The second picket line numbered ten women.

They also bore golden lettered banners. They also bore flags of purple, white, and gold. They were arrested immediately.

The applause continued to grow and grow in volume.

Immediately a third group appeared, and after they had been arrested, a fourth; and, on their arrest, a fifth. For half an hour a continuous line of purple, white, and gold blazed its revolutionary path through the grayness of the November afternoon.

Mary A. Nolan of Florida headed the fifth group of pickets. Little, frail, lame, seventy years old, her gallantry elicited from the two lines of onlookers applause, cheers, calls of encouragement.

“Keep right on!” one voice emerged from the noise. “You’ll make them give it to you!”

The women of the first group were: Mrs. John Winters Brannan, Belle Sheinberg, L. H. Hornesby, Paula Jakobi, Cynthia Cohen, M. Tilden Burritt, Dorothy Day, Mrs. Henry Butterworth, Cora Weeks, Peggy Baird Johns, Elizabeth Hamilton, Ella Guilford, Amy Juengling, Hattie Kruger.
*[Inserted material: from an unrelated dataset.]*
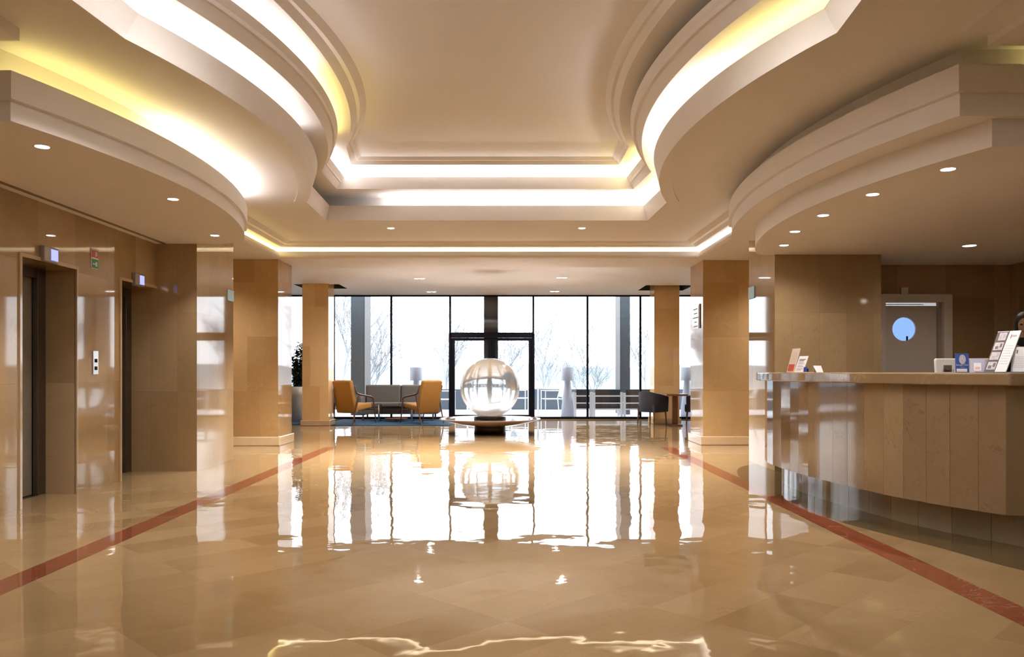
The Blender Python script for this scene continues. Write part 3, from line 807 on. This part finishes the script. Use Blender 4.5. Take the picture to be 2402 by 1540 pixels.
gl.l(gl.noise(mp.outputs[0], 1.5, 3), bp.inputs['Height']); gl.l(bp.outputs[0], gb.inputs['Normal'])
o = thing('sphere_fountain', 'large clear glass sphere fountain on a wide shallow dish', 'fountain', (fx, fy, 0))
MB().lathe([(.30, 0), (.29, .10), (.28, .16)], 40).build('pedestal', bronze, o, True)
MB().lathe([(.28, .12), (.34, .125), (.62, .18), (.94, .262), (.955, .275), (.94, .283), (.88, .270), (.42, .262), (.40, .255)], 72).build('dish', dish_mat, o, True)
MB().lathe([(.001, .268), (.86, .268)], 64, cap=False).build('water', mat('still_water', (.55, .6, .65), .03, 0, .02), o)
MB().lathe([(.22, .262), (.30, .268), (.30, .315), (.22, .33)], 40).build('socket_ring', bronze, o, True)
MB().ellipsoid((0, 0, 0), (.555, .555, .555), 96, 64).build('glass_sphere', gl.m, o, True).location = (0, 0, .855)

# ------------------------------------------------------------------ reception counter
ct = thing('reception_counter', 'curved beige marble reception counter', 'counter', (0, 0, 0))
raw = [(3.24, 5.26), (3.06, 5.60), (2.96, 5.85), (2.86, 6.16), (2.78, 6.62), (2.70, 7.15), (2.655, 7.7), (2.66, 8.1), (2.70, 8.45), (2.79, 8.75), (2.93, 8.97), (3.12, 9.08)]
def spline(pts, n):
    P_ = [Vector(p) for p in pts]; P_ = [P_[0] * 2 - P_[1]] + P_ + [P_[-1] * 2 - P_[-2]]; out = []
    for i in range(1, len(P_) - 2):
        for k in range(n):
            t = k / n; a, b, c, d = P_[i - 1:i + 3]
            out.append(.5 * ((2 * b) + (c - a) * t + (2 * a - 5 * b + 4 * c - d) * t * t + (3 * b - a - 3 * c + d) * t ** 3))
    out.append(P_[-2]); return out
fine = spline(raw, 24)
cum = [0.]
for a, b in zip(fine, fine[1:]): cum.append(cum[-1] + (b - a).length)
def along(s):
    s = max(0, min(cum[-1], s))
    for i in range(len(cum) - 1):
        if cum[i + 1] >= s:
            t = (s - cum[i]) / max(1e-9, cum[i + 1] - cum[i]); return fine[i].lerp(fine[i + 1], t)
    return fine[-1]
def sect(s0, s1, n=6): return [tuple(along(s0 + (s1 - s0) * i / n)) for i in range(n + 1)]
# joints read off the front (pixel x of each joint on the panel foot)
def s_of_px(px):
    best = 0; bd = 1e9
    for i, p in enumerate(fine):
        if p.y > 8.75: break
        d = abs(CX + p.x * F / p.y - px)
        if d < bd: bd = d; best = cum[i]
    return best
js = [0.] + [s_of_px(1740 + j / 2.655) for j in (1470, 1300, 1145, 1010, 885, 765, 660, 565, 487, 415, 352, 300, 245)]
while js[-1] < cum[-1] - .32: js.append(js[-1] + .27)
js.append(cum[-1])
zp0, zp1 = .22, 1.065
def inner(L, d): return offset(L, d, False)
for a, b in zip(js, js[1:]):
    S = sect(a + .0012, b - .0012, 1); I = inner(S, .03)
    m = MB(); ring = S + list(reversed(I)); m.prism(ring, zp0, zp1)
    m.build('front_panel', panel_stone, ct)
m = MB(); E = [(3.24, 5.26), (3.80, 5.20), (3.80, 5.23), (3.25, 5.29)]; m.prism(E, zp0, zp1); m.build('end_panel', panel_stone, ct)
# top slab
whole = sect(0, cum[-1], 90)
outr = inner(whole, -.09); innr = inner(whole, .48)
outr = [(3.20, 5.155)] + outr[2:]
slab = [(3.90, 5.09)] + outr + [(3.3, 9.12)] + list(reversed(innr[6:-6])) + [(3.55, 5.9), (3.90, 5.75)]
m = MB(); m.prism(slab, 1.062, 1.147); m.build('countertop', top_stone, ct, bevel=.012, seg=3)
# plinth tiles
kk = [tuple(p) for p in inner(sect(.0, cum[-1] - .1, 200), .17)]
kk = [(3.40, 5.25)] + [p for p in kk if p[1] > 5.33]
kc = [0.]
for a, b in zip(kk, kk[1:]): kc.append(kc[-1] + math.hypot(b[0] - a[0], b[1] - a[1]))
def kat(s):
    for i in range(len(kc) - 1):
        if kc[i + 1] >= s:
            t = (s - kc[i]) / max(1e-9, kc[i + 1] - kc[i]); return (kk[i][0] + (kk[i + 1][0] - kk[i][0]) * t, kk[i][1] + (kk[i + 1][1] - kk[i][1]) * t)
    return kk[-1]
s = 0.
while s < kc[-1] - .05:
    e = min(s + .29, kc[-1])
    S = [kat(s + .0015 + (e - s - .003) * i / 4) for i in range(5)]; I = offset(S, .03, False)
    MB().prism(S + list(reversed(I)), 0, zp0 + .01).build('plinth_tile', kick_stone, ct)
    s = e
MB().prism([(3.43, 5.26), (3.43, 5.24), (4.0, 5.2), (4.0, 5.24)], 0, zp0).build('plinth_tile', kick_stone, ct)
m = MB(); ib = offset(kk, .06, False); ic = offset(kk, .10, False); m.prism(ib + list(reversed(ic)), .0, 1.06); m.build('carcass', dark_gap, ct)
m = MB(); m.prism(list(offset(kk, .06, False)) + list(reversed(offset(kk, .11, False))), zp0, zp0 + .01).build('soffit_strip', dark_gap, ct)
m = MB(); m.prism([(p[0], p[1]) for p in offset(kk[30:-30], .12, False)] + [(q[0] + .75, q[1]) for q in reversed(offset(kk[30:-30], .12, False))], .70, .74); m.build('desk_top', mid_wood, ct)

TOP = 1.1475
def board(name, lab, cat, px, Y, w, h, rz, tilt, material, th=.006, z=TOP, thick_back=True):
    """upright board on the counter: local x = width, z = up, -y = face; leans back."""
    X = (px - CX) * Y / F
    o = thing(name, lab, cat, (X, Y, z), rz)
    R = Matrix.Rotation(-tilt, 4, 'X')
    MB().box(-w / 2, w / 2, 0, th, 0, h).xf(R).build('panel', material, o)
    return o, R
def on(R, x0, x1, z0, z1, d=.0012):
    return MB().box(x0, x1, -d, 0, z0, z1).xf(R)
def easel(o, w, h, tilt, material):
    y = h * .45 * math.tan(tilt) + .003
    return MB().box(-.015, .015, y, y + .004, 0, h * .44).build('easel_leg', material, o)
# left group
RZ = math.radians(-72)
o, R = board('brochure_board', 'tall beige brochure board with a red block at its foot on the counter end', 'brochure board', 1854, 8.25, .122, .254, RZ, .30, beige_card)
on(R, -.052, .040, .012, .085).build('red_block', red_print, o)
m = MB()
for k in range(6): m.v, m.f = m.v, m.f; mm = on(R, -.045, .045, .115 + k * .018, .118 + k * .018); m.add(mm.v, mm.f)
m.build('text_line', mat('beige_print', (.45, .37, .32), .7), o)
easel(o, .1, .254, .30, beige_card)
o, R = board('price_board', 'smaller white board with four printed blocks on the counter end', 'notice board', 1873, 7.95, .129, .172, RZ, .386, paper)
for k in range(4):
    m = MB(); z = .128 - k * .033
    for q in range(3):
        mm = on(R, -.048, .048 - .012 * ((k + q) % 3), z + .007 - q * .009, z + .013 - q * .009); m.add(mm.v, mm.f)
    m.build('text_block', pale_ink if k else ink, o)
easel(o, .1, .172, .386, paper)
o = thing('card_holder', 'tiny clear card holder beside the price board', 'card holder', ((1889.5 - CX) * 7.8 / F, 7.8, TOP), RZ)
MB().box(-.028, .028, -.012, .012, 0, .035).build('holder', acrylic, o)
MB().box(-.022, .022, -.005, .003, .003, .05).build('card', blue_print, o)
o = tag(MB().box(-.10, .10, -.07, .07, 0, .003).build('flyer', paper), 'white flyer lying flat in front of the price board', 'flyer')
o.location = ((1880 - CX) * 7.7 / F, 7.72, TOP); o.rotation_euler = (0, 0, .2)
o = thing('tent_card', 'small blank white tent card on the counter', 'tent card', ((1919 - CX) * 7.6 / F, 7.6, TOP), math.radians(12))
m = MB(); m.add([(-.035, -.03, 0), (.035, -.03, 0), (.03, .0, .062), (-.052, .0, .062), (-.035, -.027, 0), (.035, -.027, 0), (.03, .003, .062), (-.052, .003, .062)],
              [(0, 1, 2, 3), (4, 5, 6, 7), (0, 1, 5, 4), (1, 2, 6, 5), (2, 3, 7, 6), (3, 0, 4, 7)]); m.build('face', paper, o)
m = MB(); m.add([(.03, .0, .062), (-.052, .0, .062), (-.01, .05, 0), (.075, .05, 0), (.03, .003, .062), (-.052, .003, .062), (-.01, .053, 0), (.075, .053, 0)],
              [(0, 1, 2, 3), (4, 5, 6, 7), (0, 1, 5, 4), (1, 2, 6, 5), (2, 3, 7, 6), (3, 0, 4, 7)]); m.build('back_flap', paper, o)
# right group
Yg = 5.75
RZR = math.radians(-40)
o = thing('computer_monitor', 'silver back of a monitor rising behind the counter', 'monitor', ((2266 - CX) * 6.7 / F, 6.7, .743), math.radians(-6))
MB().box(-.225, .225, -.012, .02, .22, .525).xf(Matrix.Rotation(-.12, 4, 'X')).build('screen_back', monitor_m, o, bevel=.014, seg=3)
MB().tube([(0, .05, 0), (0, .02, .30)], .025, 12).build('stand_neck', monitor_m, o)
MB().box(-.12, .12, -.06, .12, 0, .012).build('stand_foot', monitor_m, o, bevel=.004)
o = thing('card_box', 'small dark leaflet in a clear holder in front of the monitor', 'card holder', ((2223 - CX) * 5.85 / F, 5.85, TOP), math.radians(-20))
MB().box(-.032, .036, -.014, .014, 0, .022).build('holder', acrylic, o)
MB().box(-.026, .026, -.006, .006, .003, .052).build('leaflet', photo_board, o)
MB().box(-.008, .006, -.0075, -.006, .018, .026).build('orange_mark', sign_red, o)
o, R = board('leaflet', 'blue leaflet with white emblem and lettering standing on the counter', 'leaflet', 2257.5, 5.7, .085, .135, math.radians(-18), .12, blue_print)
m = MB(); n = 26
el = [(.002 + .021 * math.cos(2 * PI * i / n), -.0012, .092 + .034 * math.sin(2 * PI * i / n)) for i in range(n)]
m.add(el, [tuple(range(n))]).loft(el, [(p[0], 0, p[2]) for p in el]); m.xf(R).build('emblem', photo_a, o)
on(R, -.036, .030, .004, .026).build('white_label', paper, o)
tx = text_mesh('lettering', 'Europa Class', .0145, paper, o, (0, 0, 0), (0, 0, 0)); tx.matrix_local = R @ Matrix.Translation((0, -.0012, .048)) @ Matrix.Rotation(PI / 2, 4, 'X')
tx = text_mesh('lettering', 'le club', .010, photo_a, o, (0, 0, 0), (0, 0, 0)); tx.matrix_local = R @ Matrix.Translation((.002, -.0012, .034)) @ Matrix.Rotation(PI / 2, 4, 'X')
o = thing('acrylic_stand', 'clear acrylic tent stand holding a white card beside the blue leaflet', 'card stand', ((2293 - CX) * 5.62 / F, 5.62, TOP), math.radians(-30))
tlt = .42
MB().box(-.045, .045, 0, .003, 0, .108).xf(Matrix.Rotation(-tlt, 4, 'X')).build('front_sheet', mat('lilac_sheet', (.42, .42, .58), .3), o)
MB().box(-.045, .045, -.003, .0, 0, .108).xf(Matrix.Translation((0, .09, 0)) @ Matrix.Rotation(tlt, 4, 'X')).build('back_sheet', mat('grey_sheet', (.20, .19, .19), .3), o)
Rt = Matrix.Rotation(-tlt, 4, 'X')
on(Rt, -.022, .022, .012, .072).build('card', paper, o)
on(Rt, -.014, .014, .022, .042, .002).build('pink_print', pink_print, o)
o, R = board('photo_board', 'tall dark board with a column of four photos leaning on the counter', 'photo board', 2321, 5.50, .088, .303, math.radians(-72), .436, photo_board, z=TOP + .0045)
for k in range(4):
    z = .235 - k * .073
    on(R, -.034 + .012 * (k == 0), .034, z, z + .058).build('photo', photo_a, o)
    m = MB(); a_ = on(R, -.022, .0, z + .008, z + .03, .002); m.add(a_.v, a_.f); a_ = on(R, .010, .026, z + .02, z + .05, .002); m.add(a_.v, a_.f); m.build('photo_detail', ink if k % 2 else pale_ink, o)
MB().box(-.044, .044, -.002, .007, .299, .304).xf(R).build('top_edge', paper, o)
easel(o, .1, .303, .436, photo_board)
o, R = board('notice_stand', 'tall white leaning notice with small logo next to the photo board', 'notice board', 2346, 5.40, .084, .308, math.radians(-72), .462, paper, z=TOP + .0045)
on(R, -.02, -.014, .25, .28).build('logo_bar', red_print, o); on(R, -.010, .022, .262, .275).build('logo', pale_ink, o)
m = MB()
for k in range(8):
    a_ = on(R, -.034, .032 - .008 * (k % 3), .06 + k * .019, .063 + k * .019); m.add(a_.v, a_.f)
m.build('text_line', mat('faint_print', (.62, .61, .66), .7), o)
easel(o, .1, .308, .462, black)
o, R = board('notice_sheet', 'white printed sheet with a dark mark at the right picture edge', 'notice', 2394, 5.32, .13, .172, math.radians(-60), .29, paper, z=TOP + .0045)
on(R, -.045, -.037, .125, .150).build('mark', ink, o)
m = MB()
for k in range(7):
    a_ = on(R, -.052, .052, .03 + k * .012, .033 + k * .012); m.add(a_.v, a_.f)
m.build('text_line', mat('faint_blue_print', (.56, .58, .66), .7), o)
easel(o, .1, .172, .29, paper)
o = tag(MB().box(-.13, .16, -.09, .09, 0, .004).build('desk_folder', mat('blue_folder', (.10, .20, .42), .5), bevel=.001), 'flat blue folder under the leaning notices', 'folder')
o.location = ((2350 - CX) * 5.35 / F, 5.37, TOP); o.rotation_euler = (0, 0, .5)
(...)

The women of the second group were: Agnes H. Morey, Mrs. William Bergen, Camilla Whitcomb, Ella Findeisen, Lou Daniels, Mrs. George Scott, Mrs. Lawrence Lewis, Elizabeth McShane, Kathryn Lincoln.

The women of the third group were: Mrs. William Kent, Alice Gram, Betty Gram, Mrs. R. B. Quay, Mrs. C. T. Robertson, Eva Decker, Genevieve Williams.

The women of the fourth group were: Mrs. Charles W. Barnes, Kate Stafford, Mrs. J. H. Short, Mrs. A. N. Beim, Catherine Martinette.